Horn went on, “This request would create a new Moon to Mars Mission Directorate that would subsume the space technology program into a Directorate focused on large exploration development programs like the Gateway. NASA’s request proposes other major organizational changes that, if approved, would bypass this Committee’s authorizing role in considering such drastic reorganizational changes.”

“These issues are not partisan,” she said. “We have learned over several Congresses and Administrations that attempting to implement major programs through fits and starts creates confusion and often delays progress.

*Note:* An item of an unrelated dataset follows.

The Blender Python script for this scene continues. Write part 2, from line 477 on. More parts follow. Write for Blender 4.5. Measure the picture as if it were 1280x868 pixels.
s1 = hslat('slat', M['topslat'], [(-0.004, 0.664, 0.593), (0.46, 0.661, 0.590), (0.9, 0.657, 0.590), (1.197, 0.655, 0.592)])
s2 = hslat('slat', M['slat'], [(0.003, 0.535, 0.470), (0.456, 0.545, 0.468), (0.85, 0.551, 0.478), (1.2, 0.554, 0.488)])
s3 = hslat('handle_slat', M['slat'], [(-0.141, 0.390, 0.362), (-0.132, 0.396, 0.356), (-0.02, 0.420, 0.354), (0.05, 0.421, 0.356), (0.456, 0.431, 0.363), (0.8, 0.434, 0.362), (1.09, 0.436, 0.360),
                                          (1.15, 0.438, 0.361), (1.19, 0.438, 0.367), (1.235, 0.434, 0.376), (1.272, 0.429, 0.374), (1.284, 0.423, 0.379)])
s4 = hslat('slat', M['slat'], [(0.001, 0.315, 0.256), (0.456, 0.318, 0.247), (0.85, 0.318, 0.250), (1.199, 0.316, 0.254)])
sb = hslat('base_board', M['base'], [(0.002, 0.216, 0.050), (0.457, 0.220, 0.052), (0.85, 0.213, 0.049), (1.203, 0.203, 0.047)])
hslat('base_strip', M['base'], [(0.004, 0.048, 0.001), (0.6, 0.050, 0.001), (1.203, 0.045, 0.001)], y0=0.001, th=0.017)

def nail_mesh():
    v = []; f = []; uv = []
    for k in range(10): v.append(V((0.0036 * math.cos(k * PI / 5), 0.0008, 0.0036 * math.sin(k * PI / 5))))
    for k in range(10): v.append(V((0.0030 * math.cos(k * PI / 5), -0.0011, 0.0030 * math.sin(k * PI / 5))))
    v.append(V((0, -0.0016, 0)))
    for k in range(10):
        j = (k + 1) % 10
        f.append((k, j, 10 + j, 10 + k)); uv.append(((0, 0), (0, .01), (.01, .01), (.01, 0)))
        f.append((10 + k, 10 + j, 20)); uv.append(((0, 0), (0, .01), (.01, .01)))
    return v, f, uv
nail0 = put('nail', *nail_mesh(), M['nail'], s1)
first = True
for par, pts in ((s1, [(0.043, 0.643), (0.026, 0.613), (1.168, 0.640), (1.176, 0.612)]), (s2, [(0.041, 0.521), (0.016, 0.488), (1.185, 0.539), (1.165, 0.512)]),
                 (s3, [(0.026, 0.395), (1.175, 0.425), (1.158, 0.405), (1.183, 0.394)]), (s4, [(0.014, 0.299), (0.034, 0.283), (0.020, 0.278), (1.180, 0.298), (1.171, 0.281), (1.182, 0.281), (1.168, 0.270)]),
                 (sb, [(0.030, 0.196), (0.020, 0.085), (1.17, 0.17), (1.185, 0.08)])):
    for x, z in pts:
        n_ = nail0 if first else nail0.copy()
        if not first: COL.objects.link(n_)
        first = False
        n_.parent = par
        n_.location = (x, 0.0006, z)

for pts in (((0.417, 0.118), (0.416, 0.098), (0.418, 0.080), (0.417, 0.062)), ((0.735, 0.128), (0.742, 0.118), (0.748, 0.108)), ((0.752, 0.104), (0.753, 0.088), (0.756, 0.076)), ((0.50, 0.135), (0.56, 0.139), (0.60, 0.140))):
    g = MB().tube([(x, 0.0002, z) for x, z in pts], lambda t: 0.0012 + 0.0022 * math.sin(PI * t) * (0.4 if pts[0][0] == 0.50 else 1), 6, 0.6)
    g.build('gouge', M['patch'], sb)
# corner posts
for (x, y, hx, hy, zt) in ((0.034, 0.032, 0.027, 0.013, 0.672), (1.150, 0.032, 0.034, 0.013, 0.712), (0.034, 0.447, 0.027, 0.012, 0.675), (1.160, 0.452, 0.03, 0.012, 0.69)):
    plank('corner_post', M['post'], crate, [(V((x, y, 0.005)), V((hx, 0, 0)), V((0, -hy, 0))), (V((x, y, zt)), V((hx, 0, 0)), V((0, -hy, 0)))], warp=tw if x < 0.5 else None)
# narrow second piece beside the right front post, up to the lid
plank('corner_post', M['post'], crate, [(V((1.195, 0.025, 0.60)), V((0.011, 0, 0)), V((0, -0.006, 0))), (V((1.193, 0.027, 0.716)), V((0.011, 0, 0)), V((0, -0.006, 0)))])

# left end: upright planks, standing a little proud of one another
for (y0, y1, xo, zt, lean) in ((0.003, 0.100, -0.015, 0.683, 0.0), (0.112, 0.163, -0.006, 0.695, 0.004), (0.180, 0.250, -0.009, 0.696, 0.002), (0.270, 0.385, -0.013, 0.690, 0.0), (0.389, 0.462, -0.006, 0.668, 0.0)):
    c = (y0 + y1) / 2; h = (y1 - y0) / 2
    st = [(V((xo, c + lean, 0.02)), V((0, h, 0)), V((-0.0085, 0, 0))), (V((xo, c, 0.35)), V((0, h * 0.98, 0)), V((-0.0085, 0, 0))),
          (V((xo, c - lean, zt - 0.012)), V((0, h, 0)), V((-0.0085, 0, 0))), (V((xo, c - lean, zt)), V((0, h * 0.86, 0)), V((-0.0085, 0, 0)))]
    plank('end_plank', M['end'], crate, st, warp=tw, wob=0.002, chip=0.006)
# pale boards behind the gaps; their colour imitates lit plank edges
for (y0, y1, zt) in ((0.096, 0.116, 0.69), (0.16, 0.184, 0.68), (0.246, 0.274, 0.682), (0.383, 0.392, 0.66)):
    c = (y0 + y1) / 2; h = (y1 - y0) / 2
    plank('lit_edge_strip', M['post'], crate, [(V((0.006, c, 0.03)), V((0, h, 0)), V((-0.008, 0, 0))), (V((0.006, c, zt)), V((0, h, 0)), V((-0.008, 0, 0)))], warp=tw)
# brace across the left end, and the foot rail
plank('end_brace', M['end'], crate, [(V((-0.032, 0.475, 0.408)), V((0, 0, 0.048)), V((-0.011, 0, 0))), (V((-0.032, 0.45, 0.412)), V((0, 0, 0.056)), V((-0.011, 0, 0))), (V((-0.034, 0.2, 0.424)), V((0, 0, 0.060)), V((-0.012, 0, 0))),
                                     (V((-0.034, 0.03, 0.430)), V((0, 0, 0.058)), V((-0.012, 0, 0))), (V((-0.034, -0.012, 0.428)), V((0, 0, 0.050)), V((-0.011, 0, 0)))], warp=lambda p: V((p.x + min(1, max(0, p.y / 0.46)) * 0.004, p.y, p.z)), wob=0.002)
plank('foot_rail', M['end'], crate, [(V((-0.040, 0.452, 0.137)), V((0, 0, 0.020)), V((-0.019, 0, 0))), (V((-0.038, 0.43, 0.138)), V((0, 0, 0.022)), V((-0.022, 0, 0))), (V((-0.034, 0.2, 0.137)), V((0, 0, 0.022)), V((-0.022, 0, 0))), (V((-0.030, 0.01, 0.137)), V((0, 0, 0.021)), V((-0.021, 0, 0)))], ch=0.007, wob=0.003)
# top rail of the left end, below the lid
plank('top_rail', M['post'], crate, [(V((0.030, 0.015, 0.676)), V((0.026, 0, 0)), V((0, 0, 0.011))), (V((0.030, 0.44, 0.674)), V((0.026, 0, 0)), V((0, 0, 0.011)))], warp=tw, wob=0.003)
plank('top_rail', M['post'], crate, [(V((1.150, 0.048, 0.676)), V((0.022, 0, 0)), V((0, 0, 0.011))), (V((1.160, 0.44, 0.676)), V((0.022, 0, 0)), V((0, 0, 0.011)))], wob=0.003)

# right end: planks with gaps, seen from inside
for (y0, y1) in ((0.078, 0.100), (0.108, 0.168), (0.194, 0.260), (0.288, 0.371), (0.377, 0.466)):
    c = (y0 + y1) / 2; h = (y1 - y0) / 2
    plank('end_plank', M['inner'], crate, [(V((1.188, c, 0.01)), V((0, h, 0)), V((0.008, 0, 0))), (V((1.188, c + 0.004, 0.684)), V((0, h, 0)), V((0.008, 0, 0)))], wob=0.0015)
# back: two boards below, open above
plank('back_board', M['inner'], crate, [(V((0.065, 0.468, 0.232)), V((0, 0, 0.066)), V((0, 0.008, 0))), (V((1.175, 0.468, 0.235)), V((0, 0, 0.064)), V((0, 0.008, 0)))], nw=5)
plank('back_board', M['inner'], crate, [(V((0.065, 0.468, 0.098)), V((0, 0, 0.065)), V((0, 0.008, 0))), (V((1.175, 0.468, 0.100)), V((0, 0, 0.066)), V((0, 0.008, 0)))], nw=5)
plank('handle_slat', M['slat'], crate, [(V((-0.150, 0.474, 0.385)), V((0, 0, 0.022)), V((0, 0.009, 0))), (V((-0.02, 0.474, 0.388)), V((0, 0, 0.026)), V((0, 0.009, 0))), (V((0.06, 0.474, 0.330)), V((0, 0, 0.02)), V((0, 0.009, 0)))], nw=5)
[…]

Changes in direction also present challenges for the Committee’s work toward providing effective guidance and policy through the reauthorization process.”

She is right on.

Finally, I will note that a recent poll by a reputable organization, the Pew Research Center, showed that respondents ranked returning people to the Moon and sending people to Mars #8 and #9 – next to last and last – on a list of nine priorities for NASA.

Perhaps the worst aspect of these stop-and-start plans is that so many people work diligently on them, only to see them shelved. NASA wastes hundreds of millions of dollars on studies mandated by the White House and Congress for projects and programs that don’t receive adequate funding. (I wonder if we’ll ever know how much money NASA invested in the now-defunct Asteroid Initiative.) It’s too bad.